Darum geht's in "Alias"
Sydney Bristow (Jennifer Garner) führt ein Doppelleben, das sich bald massiv verkomplizieren soll: In den Augen ihrer Freunde ist sie eine gute, aber im Einhalten von Abgabefristen schluderige Studentin, die nebenher als Bankangestellte tätig ist. Doch der Job bei der Bank ist nur eine Fassade: In Wahrheit ist sie Agentin für SD-6, einen Geheimdienst, den sie für einen Teil der CIA hält.
Was Sydney nicht weiß: Ihr Chef Arvin Sloane (Ron Rifkin) führt alle ihm Unterstellten an der Nase herum. Er ist ein gewissenloser Schurke, der seine Belegschaft unwissentlich terroristische Handlungen ausführen lässt, und sie außerdem benutzt, um an die potentiell gefährlichen Artefakte des Propheten und Erfinders Milo Rambaldi zu gelangen. Als Sydney nach einem brutalen Ereignis Sloanes wahre Gesinnung erfährt, beschließt sie, bei der echten CIA anzuheuern, um als Doppelagentin SD-6 zu unterwandern…
Viele bekannte Namen
Neben Jennifer Garner, die später u.a. in Jason Reitmans „Juno“, der Feel-Good-Komödie „30 über Nacht“ und der Jugendromanze „Love, Simon“ mitspielen sollte, gibt es in „Alias“ noch viele weitere Stars zu sehen. So spielt Bradley Cooper (vor seinem „Hangover“-Ruhm) Sydneys besten Freund Will, einen neugierigen Journalisten, der sich unwissentlich in große Gefahr bringt, weil er dem Rätsel nachgeht, wer sich hinter SD-6 verbirgt.

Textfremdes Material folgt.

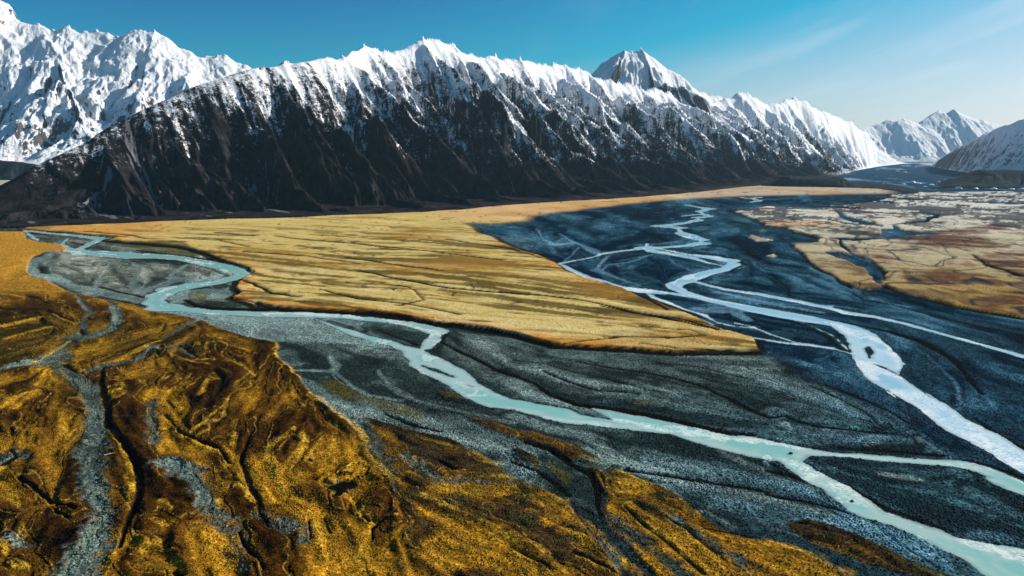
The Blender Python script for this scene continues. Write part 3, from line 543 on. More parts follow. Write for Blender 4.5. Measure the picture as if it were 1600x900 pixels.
tan = mixc(tan, alb(22, 40, 56), np.clip(cracks + sstep(.61 + .07 * sstep(320, 380, WPY), .70 + .05 * sstep(320, 380, WPY), net) * sstep(410, 330, WPY), 0, 1) * .85)
col = mixc(col, tan, mTan)
# far rubble beyond the plain: debris-covered glacier and lake shore
rub = sstep(294, 286, WPY + 5 * blotch) ; rub = np.where(WPX < 1250, 0, rub)
col = mixc(col, alb(38, 66, 88), rub); col = mixc(col, alb(120, 150, 180), rub * sstep(.18, .3, fbm(GX / 260, GY / 700, 4, 5) - .5))
lf = sstep(310, 296, WPY) * sstep(300, 100, WPX)       # pale flats far on the left
col = mixc(col, alb(176, 172, 140), lf); col = mixc(col, alb(30, 36, 34), lf * sstep(.52, .56, fbm(GX / 900, GY / 300, 3, 2)))
ridc = np.broadcast_to(alb(206, 160, 46), col.shape); ridc = mixc(ridc, alb(190, 176, 130), sstep(480, 560, WPX) * sstep(700, 640, WPY) * .6)
col = mixc(col, ridc, mRid * (1 - mGold) * .75 * np.clip(.7 + 2 * fine, .3, 1))
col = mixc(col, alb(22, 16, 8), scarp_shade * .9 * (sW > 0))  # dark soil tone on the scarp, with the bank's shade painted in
wet = sstep(8, 0, sW + 8 * fine) * (sW > 0); col = mixc(col, alb(48, 72, 78), wet * .7 * (1 - veg))
col = mixc(col, alb(16, 14, 10), mCut * (1 - rub))  # near-black colour in the cuts stands in for shade under the banks
col = mixc(col, alb(110, 160, 155), sstep(.5, -1, sW))
col = np.clip(col, .002, .85)
grain = np.clip(1.0 - .75 * mGold - .5 * mTan - .6 * mCut, .1, 1)
print('colour', round(time.time() - T0, 1))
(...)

Victor Garber, den DC-Fans mittlerweile als wichtigen Bestandteil des Arrowverse kennen, gibt wiederum eine großartige Darbietung als Sydneys liebender, jedoch auch beunruhigend-geheimnisvoller Vater.
Noch mysteriöser ist „Alias“-Fanliebling Lena Olin („Die neun Pforten“) als Sydneys totgeglaubte Mutter, die in Staffel 2 wirklich jede Szene an sich reißt. Und die Liste an Gaststars ist einfach schwindelerregend gut: Unter anderem schauen die Regielegenden Quentin Tarantino und David Cronenberg vorbei, ein Pre-„How I Met Your Mother“ Jason Segel, „Lost“-Star Terry O'Quinn, „Mile 22“-Macher Peter Berg, „Saw“-Superschurke Tobin Bell, „Kill Bill“-Antagonist David Carradine, Robert-Rodriguez-Dauerkollaborateur Danny Trejo, Isabella Rossellini, Ethan Hawke, Faye Dunaway sowie der frühere James Bond Roger Moore.
Eine Serie, die sich immer wieder neu erfinden musste
In den USA durchlief „Alias“ eine wacklige Erfolgsgeschichte: Durchaus vielversprechend gestartet und mit euphorischem Presseecho gesegnet, brachte es die Serie in ihrer Debütstaffel dennoch nur auf Rang 60 der meistgesehenen Sendungen des Fernsehjahres. Da der ausstrahlende Sender ABC jedoch zu diesem Zeitpunkt ein Quotentief durchmachte, war die Serie paradoxerweise Flop (im Gesamtvergleich) und Hit (für ABC) zugleich.
Der Sender orderte somit eine zweite Staffel mit inhaltlichen Umstrukturierungen, in der Hoffnung, das Format so endlich einem größeren Publikum schmackhaft machen zu können. So ging es in späteren Seasons wiederholt weiter – und auch wenn diese Sender-Einflussnahme gelegentlich die Serienverantwortlichen frustrierte, erwies sie sich zugleich als Segen: Durch die mit viel Schneid umgesetzten, radikalen Richtungswechsel blieb „Alias“ unvorhersehbar und ständig frisch.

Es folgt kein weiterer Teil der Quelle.